BANJARBARU, Poros Kalimantan – Akhir Agustus tadi, seorang petani di Tapin ditangkap. Ia kedapatan membuka lahan dengan cara dibakar.
Rencananya lahan itu ingin ditanami singkong. Tak ada maksud membakar. Tapi nahas, api meluas. Ia kesulitan memadamkan.
Kisah itu nyata. Karhutla yang kian meresahkan juga bukan produk rekaan. Artinya, ancaman pidana bagi pelaku pembakaran lahan itu tak main-main.
Lantas bagaimana dengan masyarakat adat yang karib dengan pembukaan lahan dengan cara dibakar?
Aliansi Masyarakat Adat Nasional (AMAN), Kamis (7/9) lalu, berdiskusi perihal kepastian hukum bagi masyarakat adat dayak dalam membuka lahan untuk bertani.
Forum diskusi bertema “Perlindungan Masyarakat Adat Dalam Pengelolaan Lahan Pertanian Dengan Cara Membakar Berdasarkan Kearifan Lokal dan Pengetahuan Tradisional di Kalimantan Selatan” itu digelar di aula kantor Bappeda Kalsel.
Menurut mereka, larangan pembukaan lahan dengan dibakar itu belum jelas.

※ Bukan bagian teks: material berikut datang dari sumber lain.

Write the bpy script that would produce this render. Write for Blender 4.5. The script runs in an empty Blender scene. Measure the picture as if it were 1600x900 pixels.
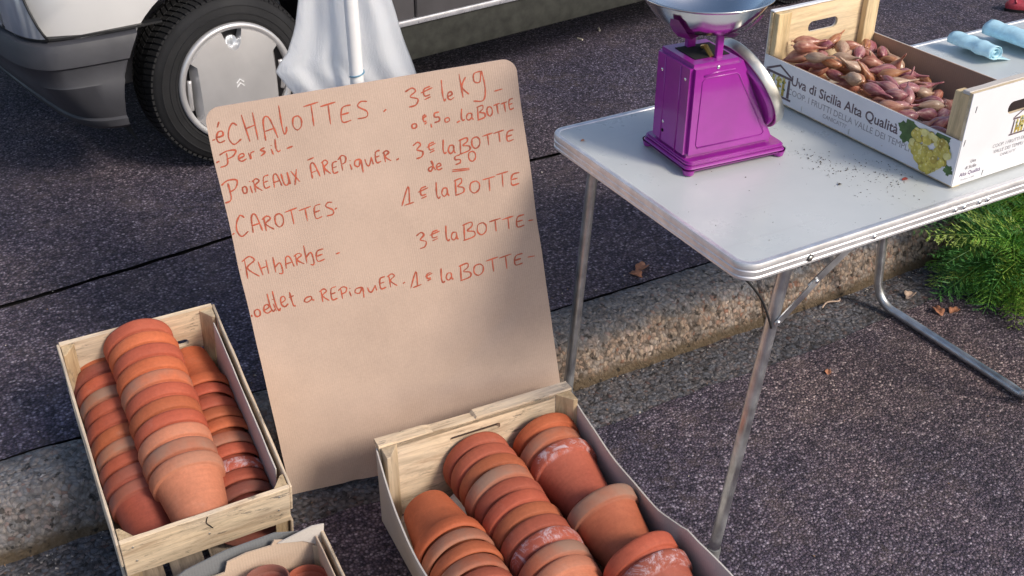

“Peraturan soal berladang ini sudah ada UU 32 Tahun 2009 pasal 69 ayat 2, di situ membolehkan. Perda provinsi Kalsel Nomer 1 tahun 2008 juga begitu (boleh),” ujar Ketua AMAN Kalsel, Roby.
Menurut Roby, SKPD terkait tak tahu terhadap perda tersebut. “Mungkin saja (mereka) tidak tahu, maka dari itu AMAN dalam diskusi ini bertujuan untuk saling berkoordinasi dan mengingatkan,” jelasnya.
Kepala Badan Perencanaan Pembangunan Daerah (Bappeda) Kalsel, Ariadi Noor menyampaikan, bahwa diskusi ini diharapkan mampu menumbuhkan solusi di tengah permasalahan yang dialami masyarakat adat ini.